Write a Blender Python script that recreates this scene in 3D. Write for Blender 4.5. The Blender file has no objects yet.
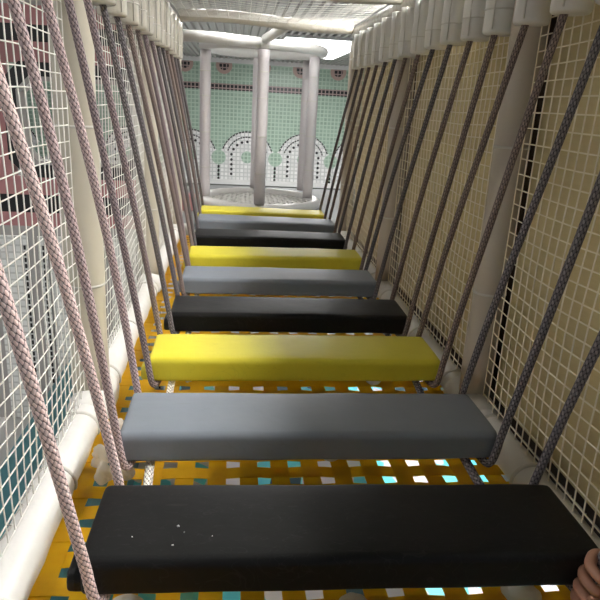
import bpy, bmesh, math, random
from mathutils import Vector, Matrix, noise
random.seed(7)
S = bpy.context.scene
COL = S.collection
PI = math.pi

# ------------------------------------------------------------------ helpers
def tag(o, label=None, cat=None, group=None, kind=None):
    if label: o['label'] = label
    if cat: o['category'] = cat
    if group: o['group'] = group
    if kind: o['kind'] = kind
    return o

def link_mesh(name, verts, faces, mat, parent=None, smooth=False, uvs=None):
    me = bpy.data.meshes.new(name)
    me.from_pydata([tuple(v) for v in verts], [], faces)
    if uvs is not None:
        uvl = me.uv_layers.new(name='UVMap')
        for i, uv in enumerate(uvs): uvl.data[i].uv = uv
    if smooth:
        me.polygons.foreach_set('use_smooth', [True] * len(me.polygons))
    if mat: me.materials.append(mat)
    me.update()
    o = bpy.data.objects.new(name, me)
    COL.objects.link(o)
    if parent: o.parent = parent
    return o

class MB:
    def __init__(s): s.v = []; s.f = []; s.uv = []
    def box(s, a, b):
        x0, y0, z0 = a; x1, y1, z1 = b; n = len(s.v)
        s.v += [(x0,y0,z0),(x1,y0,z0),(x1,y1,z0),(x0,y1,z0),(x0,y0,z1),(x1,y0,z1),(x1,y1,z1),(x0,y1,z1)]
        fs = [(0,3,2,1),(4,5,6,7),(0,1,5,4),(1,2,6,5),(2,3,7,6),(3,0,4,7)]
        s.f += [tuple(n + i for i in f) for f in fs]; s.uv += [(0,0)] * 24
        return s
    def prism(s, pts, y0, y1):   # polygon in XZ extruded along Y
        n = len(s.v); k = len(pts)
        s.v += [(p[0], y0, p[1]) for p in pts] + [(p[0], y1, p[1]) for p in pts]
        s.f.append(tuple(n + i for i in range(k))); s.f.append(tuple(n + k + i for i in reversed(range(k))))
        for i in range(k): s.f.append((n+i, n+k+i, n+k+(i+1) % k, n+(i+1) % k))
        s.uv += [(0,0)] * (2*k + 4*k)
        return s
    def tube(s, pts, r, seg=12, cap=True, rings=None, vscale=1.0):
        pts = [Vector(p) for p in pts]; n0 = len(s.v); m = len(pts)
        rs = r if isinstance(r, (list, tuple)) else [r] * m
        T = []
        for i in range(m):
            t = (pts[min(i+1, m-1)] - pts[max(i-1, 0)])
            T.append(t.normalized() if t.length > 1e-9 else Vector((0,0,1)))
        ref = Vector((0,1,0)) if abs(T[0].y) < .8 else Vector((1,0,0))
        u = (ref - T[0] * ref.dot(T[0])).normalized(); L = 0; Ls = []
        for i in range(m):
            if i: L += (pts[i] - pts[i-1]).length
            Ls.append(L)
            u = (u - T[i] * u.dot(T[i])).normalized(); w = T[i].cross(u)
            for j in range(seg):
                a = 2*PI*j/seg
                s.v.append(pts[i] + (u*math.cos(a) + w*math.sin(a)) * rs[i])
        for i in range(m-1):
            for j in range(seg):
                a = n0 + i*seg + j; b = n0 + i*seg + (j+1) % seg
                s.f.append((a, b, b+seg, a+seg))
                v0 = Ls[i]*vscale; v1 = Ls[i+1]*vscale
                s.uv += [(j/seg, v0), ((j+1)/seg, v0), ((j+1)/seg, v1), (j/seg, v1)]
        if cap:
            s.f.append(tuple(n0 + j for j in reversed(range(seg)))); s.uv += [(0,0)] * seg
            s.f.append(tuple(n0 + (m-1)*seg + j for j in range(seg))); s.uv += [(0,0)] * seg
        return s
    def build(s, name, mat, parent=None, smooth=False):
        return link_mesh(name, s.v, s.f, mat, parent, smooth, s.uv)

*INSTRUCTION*
Go through the listing above and write it all out exactly, leaving out any picture.

*RESPONSE FOR THIS EXERCISE*
Write a Blender Python script that recreates this scene in 3D. Write for Blender 4.5. The Blender file has no objects yet.
import bpy, bmesh, math, random
from mathutils import Vector, Matrix, noise
random.seed(7)
S = bpy.context.scene
COL = S.collection
PI = math.pi

# ------------------------------------------------------------------ helpers
def tag(o, label=None, cat=None, group=None, kind=None):
    if label: o['label'] = label
    if cat: o['category'] = cat
    if group: o['group'] = group
    if kind: o['kind'] = kind
    return o

def link_mesh(name, verts, faces, mat, parent=None, smooth=False, uvs=None):
    me = bpy.data.meshes.new(name)
    me.from_pydata([tuple(v) for v in verts], [], faces)
    if uvs is not None:
        uvl = me.uv_layers.new(name='UVMap')
        for i, uv in enumerate(uvs): uvl.data[i].uv = uv
    if smooth:
        me.polygons.foreach_set('use_smooth', [True] * len(me.polygons))
    if mat: me.materials.append(mat)
    me.update()
    o = bpy.data.objects.new(name, me)
    COL.objects.link(o)
    if parent: o.parent = parent
    return o

class MB:
    def __init__(s): s.v = []; s.f = []; s.uv = []
    def box(s, a, b):
        x0, y0, z0 = a; x1, y1, z1 = b; n = len(s.v)
        s.v += [(x0,y0,z0),(x1,y0,z0),(x1,y1,z0),(x0,y1,z0),(x0,y0,z1),(x1,y0,z1),(x1,y1,z1),(x0,y1,z1)]
        fs = [(0,3,2,1),(4,5,6,7),(0,1,5,4),(1,2,6,5),(2,3,7,6),(3,0,4,7)]
        s.f += [tuple(n + i for i in f) for f in fs]; s.uv += [(0,0)] * 24
        return s
    def prism(s, pts, y0, y1):   # polygon in XZ extruded along Y
        n = len(s.v); k = len(pts)
        s.v += [(p[0], y0, p[1]) for p in pts] + [(p[0], y1, p[1]) for p in pts]
        s.f.append(tuple(n + i for i in range(k))); s.f.append(tuple(n + k + i for i in reversed(range(k))))
        for i in range(k): s.f.append((n+i, n+k+i, n+k+(i+1) % k, n+(i+1) % k))
        s.uv += [(0,0)] * (2*k + 4*k)
        return s
    def tube(s, pts, r, seg=12, cap=True, rings=None, vscale=1.0):
        pts = [Vector(p) for p in pts]; n0 = len(s.v); m = len(pts)
        rs = r if isinstance(r, (list, tuple)) else [r] * m
        T = []
        for i in range(m):
            t = (pts[min(i+1, m-1)] - pts[max(i-1, 0)])
            T.append(t.normalized() if t.length > 1e-9 else Vector((0,0,1)))
        ref = Vector((0,1,0)) if abs(T[0].y) < .8 else Vector((1,0,0))
        u = (ref - T[0] * ref.dot(T[0])).normalized(); L = 0; Ls = []
        for i in range(m):
            if i: L += (pts[i] - pts[i-1]).length
            Ls.append(L)
            u = (u - T[i] * u.dot(T[i])).normalized(); w = T[i].cross(u)
            for j in range(seg):
                a = 2*PI*j/seg
                s.v.append(pts[i] + (u*math.cos(a) + w*math.sin(a)) * rs[i])
        for i in range(m-1):
            for j in range(seg):
                a = n0 + i*seg + j; b = n0 + i*seg + (j+1) % seg
                s.f.append((a, b, b+seg, a+seg))
                v0 = Ls[i]*vscale; v1 = Ls[i+1]*vscale
                s.uv += [(j/seg, v0), ((j+1)/seg, v0), ((j+1)/seg, v1), (j/seg, v1)]
        if cap:
            s.f.append(tuple(n0 + j for j in reversed(range(seg)))); s.uv += [(0,0)] * seg
            s.f.append(tuple(n0 + (m-1)*seg + j for j in range(seg))); s.uv += [(0,0)] * seg
        return s
    def build(s, name, mat, parent=None, smooth=False):
        return link_mesh(name, s.v, s.f, mat, parent, smooth, s.uv)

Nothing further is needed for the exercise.